Among the entries below, which lines run from the line with "What USD Python" through the line with "0, CAM_H, 1))"? Retype those, both ends included, exactly and without pictures.

- - - - -

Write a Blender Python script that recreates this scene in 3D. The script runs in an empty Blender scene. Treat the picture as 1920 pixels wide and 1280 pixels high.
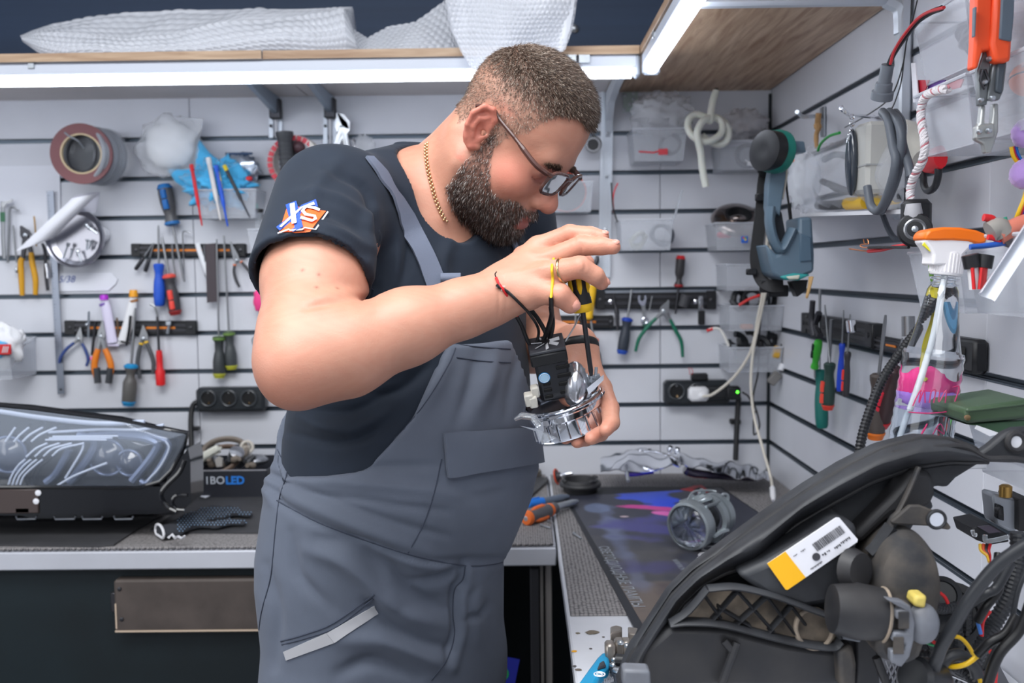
import bpy, bmesh, math, random
import numpy as np
from mathutils import Vector, Matrix, noise
random.seed(7); rng = np.random.default_rng(11)
C = bpy.context.scene.collection
SC = bpy.context.scene
FPX = 1867.0; VX, VY = 977.5, 505.3; CAMZ = 1.4
yc = Vector((VX-960, 640-VY, -FPX)).normalized()
zt = Vector((-0.0113, 1.0, 0.0)); zc = (zt - yc*zt.dot(yc)).normalized()
xc = yc.cross(zc)
RCW = Matrix((xc, yc, zc))
cam = bpy.data.cameras.new('camera'); co = bpy.data.objects.new('camera', cam); C.objects.link(co)
co.matrix_world = Matrix.Translation((0, 0, CAMZ)) @ RCW.to_4x4()
cam.sensor_width = 36; cam.lens = FPX/1920*36; cam.clip_start = 0.05
cam.dof.use_dof = True; cam.dof.focus_distance = 1.22; cam.dof.aperture_fstop = 6.0
SC.camera = co
SC.view_settings.view_transform = 'Standard'; SC.view_settings.look = 'None'
SC.view_settings.gamma = 1; SC.view_settings.use_curve_mapping = False
SC.view_settings.exposure = 0.24
def ray(px, py):
    return RCW @ Vector((px-960, 640-py, -FPX))
def P(px, py, d):
    r = ray(px, py); t = d/r.y
    return Vector((r.x*t, d, CAMZ + r.z*t))
YB = 2.5745; XR = 0.640; ZB = 0.862
def W(px, py, off=0.0): return P(px, py, YB-off)
def PR(px, py, off=0.0):
    r = ray(px, py); t = (XR-off)/r.x
    return Vector((r.x*t, r.y*t, CAMZ + r.z*t))
def PB(px, py, z=ZB):
    r = ray(px, py); t = (z-CAMZ)/r.z
    return Vector((r.x*t, r.y*t, z))
def pxm(d): return d/FPX
w = bpy.data.worlds.new('world'); SC.world = w; w.use_nodes = True
w.node_tree.nodes['Background'].inputs[0].default_value = (0.9, 0.94, 1.0, 1)
w.node_tree.nodes['Background'].inputs[1].default_value = 0.3
def area(name, loc, size, sizey, power, rot, col=(0.97, 0.985, 1.0)):
    l = bpy.data.lights.new(name, 'AREA'); l.shape = 'RECTANGLE'; l.size = size; l.size_y = sizey
    l.energy = power; l.color = col
    o = bpy.data.objects.new(name, l); C.objects.link(o); o.location = loc; o.rotation_euler = rot; return o
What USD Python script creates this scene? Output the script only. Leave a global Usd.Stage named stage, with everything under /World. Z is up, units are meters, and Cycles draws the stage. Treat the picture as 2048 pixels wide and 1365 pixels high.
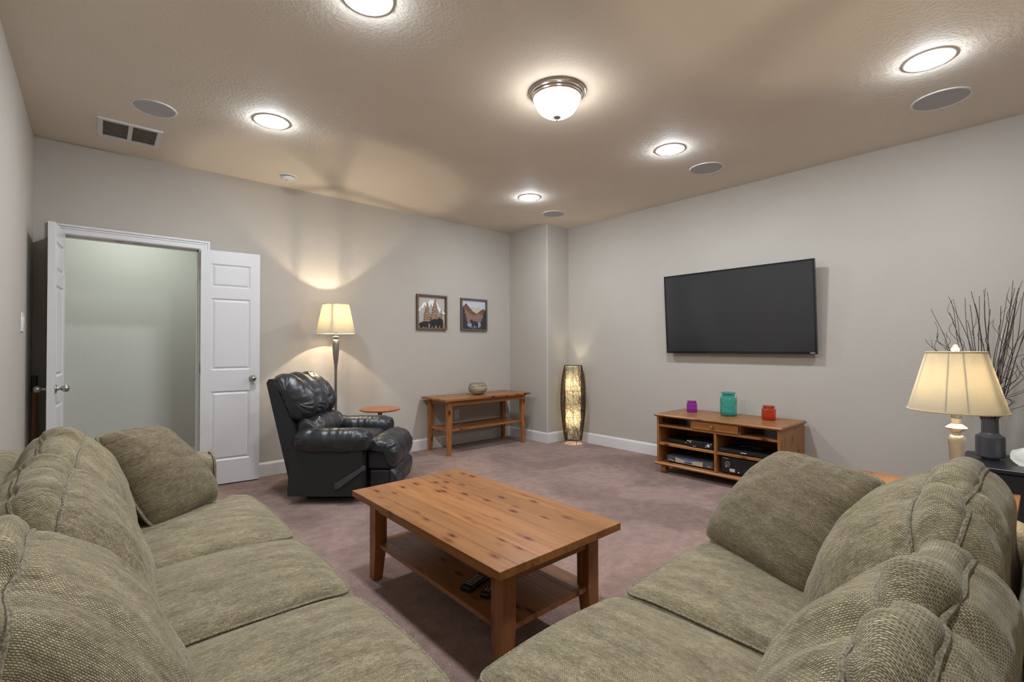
import math
import numpy as np
import trimesh
import manifold3d as m3
import shapely
from shapely import affinity
from shapely.geometry import Polygon, box as sbox, LineString, Point
from scipy.spatial import ConvexHull
import meshkit
import usdkit
from pxr import Usd, UsdGeom, UsdLux, UsdShade, Gf, Sdf, Vt

# ------------------------------------------------------------------ stage, camera, lights, exposure
stage = Usd.Stage.CreateInMemory()
UsdGeom.SetStageUpAxis(stage, "Z")
UsdGeom.SetStageMetersPerUnit(stage, 1.0)
stage.DefinePrim("/World", "Xform")
stage.DefinePrim("/World/Looks", "Scope")

F_PX, YAW, PITCH, ROLL, CAM_H = 945.44, 0.7214, 0.0130, -0.0024, 1.1964
_cy, _sy = math.cos(YAW), math.sin(YAW)
_w = np.array([_sy * math.cos(PITCH), _cy * math.cos(PITCH), math.sin(PITCH)])
_r0 = np.array([_cy, -_sy, 0.0])
_u0 = np.cross(_r0, _w)
_r = _r0 * math.cos(ROLL) + _u0 * math.sin(ROLL)
_u = -_r0 * math.sin(ROLL) + _u0 * math.cos(ROLL)
cam = UsdGeom.Camera.Define(stage, "/World/camera")
cam.CreateHorizontalApertureAttr(36.0)
cam.CreateVerticalApertureAttr(24.0)
cam.CreateFocalLengthAttr(36.0 * F_PX / 2048)
cam.CreateClippingRangeAttr(Gf.Vec2f(0.05, 100))
cam.CreateExposureAttr(0.80)
cam.AddTransformOp().Set(Gf.Matrix4d(*_r, 0, *_u, 0, *(-_w), 0, 0, 0, CAM_H, 1))

CAN = 165.0            # radiance of the recessed lights' lenses
CAN_C = (0.93, 1.0, 1.09)
FLUSH = 15.0
BULB = 3300.0           # bulbs of the floor and table lamps
BULB_C = (1.0, 0.84, 0.62)
WICKER = 165.0
HALL = 32.0            # the hall's ceiling light
hall = UsdLux.DiskLight.Define(stage, "/World/hall_lamp")
hall.CreateRadiusAttr(0.14)
hall.CreateIntensityAttr(HALL)
hall.CreateColorAttr(Gf.Vec3f(0.94, 1.0, 0.98))
hall.CreateNormalizeAttr(False)
hall.AddTranslateOp().Set(Gf.Vec3d(0.25, 5.38, 2.70))

H = 2.743                                   # ceiling
XB, YA, XL, XC, YC, YF = 4.622, 4.850, -0.349, 4.226, 4.138, -0.92
rng = np.random.default_rng(7)

# ------------------------------------------------------------------ helpers
_names = {}
_frames = {}


def numbered(parent, name):
    k = (str(parent), name)
    n = _names.get(k, 0)
    _names[k] = n + 1
    return name if n == 0 else f"{name}_{n:03d}"


def setdata(prim, **kw):
    for k, v in kw.items():
        if v:
            prim.SetCustomDataByKey(k, v)


def frame(loc, rotz):
    c, s = math.cos(rotz), math.sin(rotz)
    m = np.eye(4)
    m[:3, :3] = [[c, -s, 0], [s, c, 0], [0, 0, 1]]
    m[:3, 3] = loc
    return m


def thing(name, label, cat, loc=(0, 0, 0), rotz=0.0, group=None, kind=None):
    path = "/World/" + numbered("/World", name)
    x = UsdGeom.Xform.Define(stage, path)
    x.AddTranslateOp().Set(Gf.Vec3d(*map(float, loc)))
    if rotz:
        x.AddRotateZOp().Set(math.degrees(rotz))
    _frames[path] = frame(loc, rotz)
    setdata(x.GetPrim(), label=label, category=cat, group=group, kind=kind)
    return path


def normals_of(V, F):
    key = np.round(V, 5)
    _, inv = np.unique(key, axis=0, return_inverse=True)
    inv = inv.ravel()
    n = np.zeros((inv.max() + 1, 3))
    fn = np.cross(V[F[:, 1]] - V[F[:, 0]], V[F[:, 2]] - V[F[:, 0]])
    for k in range(3):
        np.add.at(n, inv[F[:, k]], fn)
    n /= np.maximum(np.linalg.norm(n, axis=1, keepdims=True), 1e-12)
    return n[inv]


def arr(mesh):
    v, f, _ = meshkit.arrays(mesh, False)
    return v, f


def put(name, mesh, mat, parent="/World", smooth=False, uv=None, world=False, label=None, cat=None, group=None, kind=None):
    """One Mesh prim. smooth: False, True (welded) or an angle. world: mesh is in world coordinates, brought into the thing's frame."""
    path = f"{parent}/{numbered(parent, name)}"
    v, f = arr(mesh)
    top = "/" + "/".join(path.split("/")[1:3])
    if world and top in _frames:
        v = (v - _frames[top][:3, 3]) @ _frames[top][:3, :3]
    if smooth is True:
        vol = np.einsum("ij,ij->i", v[f[:, 0]], np.cross(v[f[:, 1]], v[f[:, 2]])).sum()
        n = normals_of(v, f)
        m = UsdGeom.Mesh.Define(stage, path)
        m.CreatePointsAttr(Vt.Vec3fArray.FromNumpy(v.astype(np.float32)))
        m.CreateFaceVertexCountsAttr(Vt.IntArray.FromNumpy(np.full(len(f), 3, np.int32)))
        m.CreateFaceVertexIndicesAttr(Vt.IntArray.FromNumpy(f.astype(np.int32).ravel()))
        m.CreateSubdivisionSchemeAttr("none")
        m.CreateNormalsAttr(Vt.Vec3fArray.FromNumpy(n.astype(np.float32)))
        m.SetNormalsInterpolation("vertex")
        if uv is not None:
            UsdGeom.PrimvarsAPI(m).CreatePrimvar("st", Sdf.ValueTypeNames.TexCoord2fArray, "vertex").Set(Vt.Vec2fArray.FromNumpy(np.asarray(uv, np.float32)))
        UsdShade.MaterialBindingAPI.Apply(m.GetPrim()).Bind(MAT[mat])
    else:
        m = usdkit.mesh(stage, path, (v, f), MAT[mat], smooth=smooth)
    setdata(m.GetPrim(), label=label, category=cat, group=group, kind=kind)
    return path


def struct(name, mesh, mat, parent="/World", smooth=False, label=None):
    return put(name, mesh, mat, parent, smooth, kind="structure" if parent == "/World" else None, label=label)


def cat_(*ms):
    V, F, o = [], [], 0
    for m in ms:
        v, f = arr(m)
        V.append(v)
        F.append(f + o)
        o += len(v)
    return np.vstack(V), np.vstack(F)


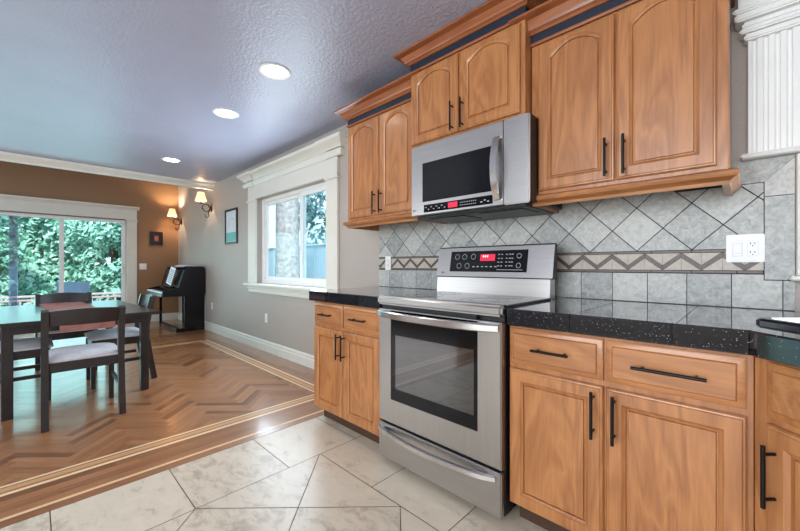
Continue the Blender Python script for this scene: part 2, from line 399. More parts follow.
for m_ in range(-14, 15):
    for k in range(-110, 111):
        for hv in (0, 1):
            bx_, by_ = k * W_ + m_ * L_, k * W_ - m_ * L_
            if hv == 0: x0, x1, y0, y1 = bx_, bx_ + L_, by_, by_ + W_
            else: x0, x1, y0, y1 = bx_ + L_, bx_ + L_ + W_, by_ + W_ - L_, by_ + W_
            g = .0006
            cs = [(x0 + g, y0 + g), (x1 - g, y0 + g), (x1 - g, y1 - g), (x0 + g, y1 - g)]
            ou, ov = random.random() * 20, random.random() * 20
            pl = [(x * ca - y * sa - 4.0, x * sa + y * ca - 2.2, (x if hv == 0 else y) + ou, (y if hv == 0 else x) + ov) for x, y in cs]
            if max(q[0] for q in pl) < HX0 or min(q[0] for q in pl) > BX0 or max(q[1] for q in pl) < YS or min(q[1] for q in pl) > BY0: continue
            quad(clip_rect(pl, HX0, BX0, YS, BY0), 2)
GR = .0021
def tile(poly):
    quad(poly, 1)
XR, YR = -1.79, -.925
y = -.664 + .46
while y > YS:                                           # course along the wood
    tile(clip_rect([(XT + .004, y - .46 + GR), (XR - GR, y - .46 + GR), (XR - GR, y - GR), (XT + .004, y - GR)], XT, XR, YS, 0)); y -= .46
tile([(XT + .004, -.204 + GR), (XR - GR, -.204 + GR), (XR - GR, 0), (XT + .004, 0)])
x = XR
while x < XE:                                           # course along the cabinets
    tile(clip_rect([(x + GR, YR + GR), (x + .45 - GR, YR + GR), (x + .45 - GR, YR + .45), (x + GR, YR + .45)], XR, XE, YS, 0))
    tile(clip_rect([(x + GR, YR + .45 + GR), (x + .45 - GR, YR + .45 + GR), (x + .45 - GR, 0), (x + GR, 0)], XR, XE, YS, 0)); x += .45
S2 = .6555
for i in range(-3, 12):                                 # diagonal field
    for j in range(-12, 12):
        g = GR * 1.4; s0, s1 = -2.722 + (j - 1) * S2 + g, -2.722 + j * S2 - g; d0, d1 = -.21 + (i - 1) * S2 + g, -.21 + i * S2 - g
        pl = [((s + d) / 2, (s - d) / 2) for s, d in ((s0, d0), (s1, d0), (s1, d1), (s0, d1))]
        tile(clip_rect(pl, XR + GR, XE, YS, YR - GR))
struct('floor', fl, ['grout_brown', 'slab', 'plank', 'inlay', 'inlay_tan'], 'herringbone wood floor with pale inlay meeting beige stone tile', smooth=0, fix=False)

ce = MB(); ce.box(XB, XE + .1, YS - .1, .1, CZ, CZ + .12); ce.box(XF - .1, XB, YS - .1, .1, 3.02, 3.14); ce.box(XB, XB + .06, YS - .1, .1, CZ + .12, 3.02)
struct('ceiling', ce, 'ceiling', smooth=0)
tr = MB(); tr.sweep([(0, 2.352), (.03, 2.352), (.035, 2.372), (.055, 2.392), (.085, 2.418), (.09, 2.448), (0, 2.448)], [(XB, 0), (XB, YS)][::-1])
struct('trim_1', tr, 'white', 'white crown strip along the ceiling edge above the far room', smooth=20)

def wall_with_holes(axis, fixed0, fixed1, a0, a1, z0, z1, holes):
    mb = MB(); A = sorted({a0, a1, *[h[0] for h in holes], *[h[1] for h in holes]}); Z = sorted({z0, z1, *[h[2] for h in holes], *[h[3] for h in holes]})
    for i in range(len(A) - 1):
        for j in range(len(Z) - 1):
            ma, mz = (A[i] + A[i + 1]) / 2, (Z[j] + Z[j + 1]) / 2
            if any(h[0] < ma < h[1] and h[2] < mz < h[3] for h in holes): continue
            if axis == 'x': mb.box(A[i], A[i + 1], fixed0, fixed1, Z[j], Z[j + 1])
            else: mb.box(fixed0, fixed1, A[i], A[i + 1], Z[j], Z[j + 1])
    return mb
W1 = (-4.70, -3.06, .865, 1.985)       # dining window opening
W2 = (.22, 1.16, 1.075, 1.60)          # sink window opening
D1 = (-4.20, -.86, 0.0, 1.955)          # patio door opening (y range)
struct('wall_right', wall_with_holes('x', 0, .14, XF, XE + .14, -.1, 3.02, [W1, W2]), 'wall', smooth=0)
struct('wall_far', wall_with_holes('y', XF - .14, XF, YS, 0, -.1, 3.02, [D1]), 'wall_brown', smooth=0)
struct('wall_back', wall_with_holes('x', YS - .14, YS, XF - .14, XE + .14, -.1, 3.02, []), 'wall', smooth=0)
struct('wall_near', wall_with_holes('y', XE, XE + .14, YS, 0, -.1, 3.02, []), 'wall', smooth=0)
bprof = [(0, 0), (.018, 0), (.018, .09), (.012, .1), (.016, .118), (.008, .135), (0, .138)]
bb = MB(); bb.sweep(bprof, [(XF + .001, 0), (-2.262, 0)]); struct('baseboard_right', bb, 'white', smooth=25)
bb = MB(); bb.sweep(bprof, [(XF, -.69), (XF, -.02)]); bb.sweep(bprof, [(XF, YS), (XF, -4.38)]); struct('baseboard_far', bb, 'white', smooth=25)

# dining window (vinyl slider, set back in the wall) with tall casing
def casing_crown(mb, x0, x1, z0):
    path = [(x0, 0), (x0, -.02), (x1, -.02), (x1, 0)]
    mb.sweep([(0, z0), (.012, z0), (.022, z0 + .014), (.03, z0 + .045), (0, z0 + .045)], path)
    z = z0 + .045
    mb.sweep([(0, z), (.004, z), (.004, z + .036), (0, z + .036)], path); z += .036
    cp = lambda o_, h: [(0, z), (.012 + o_, z), (.02 + o_, z + .016), (.04 + o_, z + .034), (.062 + o_, z + .054), (.082 + o_, z + .066), (.085 + o_, z + h), (0, z + h)]
    mb.sweep(cp(0, .094), path)
    for a in ((x0, x0 + .22), (x1 - .22, x1)):
        mb.sweep(cp(.014, .0955), [(a[0], 0), (a[0], -.02), (a[1], -.02), (a[1], 0)])
        mb.sweep([(0, z0 + .001), (.022, z0 + .001), (.034, z0 + .016), (.042, z0 + .046), (0, z0 + .046)], [(a[0], 0), (a[0], -.02), (a[1], -.02), (a[1], 0)])
wn = thing('window_1', 'white sliding dining window with crown headed casing', 'window', (-3.88, 0, .865)); wn['kind'] = 'structure'; del wn['category']
c = MB()
c.box(-4.93, -4.70, -.03, -.001, .865, 2.0, .004); c.box(-3.06, -2.87, -.03, -.001, .865, 2.0, .004)
for a in (-4.93, -3.06): c.box(a - .015, a + (.245 if a < -4 else .205), -.045, -.001, 1.955, 1.985, .006)
c.box(-4.93, -2.87, -.032, -.001, 1.986, 2.165, .003)
casing_crown(c, -5.0, -2.81, 2.166)
obj('casing', c, 'white', wn, 25)
c = MB(); c.box(-5.0, -2.80, -.075, .02, .832, .864, .008, seg=2); c.box(-4.93, -2.87, -.025, -.001, .74, .831, .006); c.box(-4.95, -2.85, -.035, -.001, .79, .815, .006)
obj('sill', c, 'white', wn, 25)
c = MB(); X0, X1, Z0, Z1 = W1
for b in ((X0, X0 + .045, Z0, Z1), (X1 - .045, X1, Z0, Z1), (X0 + .045, X1 - .045, Z0, Z0 + .04), (X0 + .045, X1 - .045, Z1 - .045, Z1)): c.box(b[0], b[1], .06, .13, b[2], b[3], .003)
obj('jamb_frame', c, 'white_cool', wn, 25)
for nm, a0, a1, yy in (('fixed_sash', -4.655, -3.66, .10), ('sliding_sash', -3.72, -3.105, .072)):
    c = MB()
    for b in ((a0, a0 + .055, Z0 + .04, Z1 - .045), (a1 - .055, a1, Z0 + .04, Z1 - .045), (a0 + .055, a1 - .055, Z0 + .04, Z0 + .09), (a0 + .055, a1 - .055, Z1 - .09, Z1 - .045)): c.box(b[0], b[1], yy - .013, yy + .013, b[2], b[3], .003)
    s = obj(nm, c, 'white_cool', wn, 25)
    c = MB(); c.box(a0 + .055, a1 - .055, yy - .002, yy + .002, Z0 + .09, Z1 - .09); obj('pane', c, 'glass', s, 0)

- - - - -

* **FULL RESPONSE**:
What USD Python script creates this scene? Output the script only. Leave a global Usd.Stage named stage, with everything under /World. Z is up, units are meters, and Cycles draws the stage. Treat the picture as 2048 pixels wide and 1365 pixels high.
import math
import numpy as np
import trimesh
import manifold3d as m3
import shapely
from shapely import affinity
from shapely.geometry import Polygon, box as sbox, LineString, Point
from scipy.spatial import ConvexHull
import meshkit
import usdkit
from pxr import Usd, UsdGeom, UsdLux, UsdShade, Gf, Sdf, Vt

# ------------------------------------------------------------------ stage, camera, lights, exposure
stage = Usd.Stage.CreateInMemory()
UsdGeom.SetStageUpAxis(stage, "Z")
UsdGeom.SetStageMetersPerUnit(stage, 1.0)
stage.DefinePrim("/World", "Xform")
stage.DefinePrim("/World/Looks", "Scope")

F_PX, YAW, PITCH, ROLL, CAM_H = 945.44, 0.7214, 0.0130, -0.0024, 1.1964
_cy, _sy = math.cos(YAW), math.sin(YAW)
_w = np.array([_sy * math.cos(PITCH), _cy * math.cos(PITCH), math.sin(PITCH)])
_r0 = np.array([_cy, -_sy, 0.0])
_u0 = np.cross(_r0, _w)
_r = _r0 * math.cos(ROLL) + _u0 * math.sin(ROLL)
_u = -_r0 * math.sin(ROLL) + _u0 * math.cos(ROLL)
cam = UsdGeom.Camera.Define(stage, "/World/camera")
cam.CreateHorizontalApertureAttr(36.0)
cam.CreateVerticalApertureAttr(24.0)
cam.CreateFocalLengthAttr(36.0 * F_PX / 2048)
cam.CreateClippingRangeAttr(Gf.Vec2f(0.05, 100))
cam.CreateExposureAttr(0.80)
cam.AddTransformOp().Set(Gf.Matrix4d(*_r, 0, *_u, 0, *(-_w), 0, 0, 0, CAM_H, 1))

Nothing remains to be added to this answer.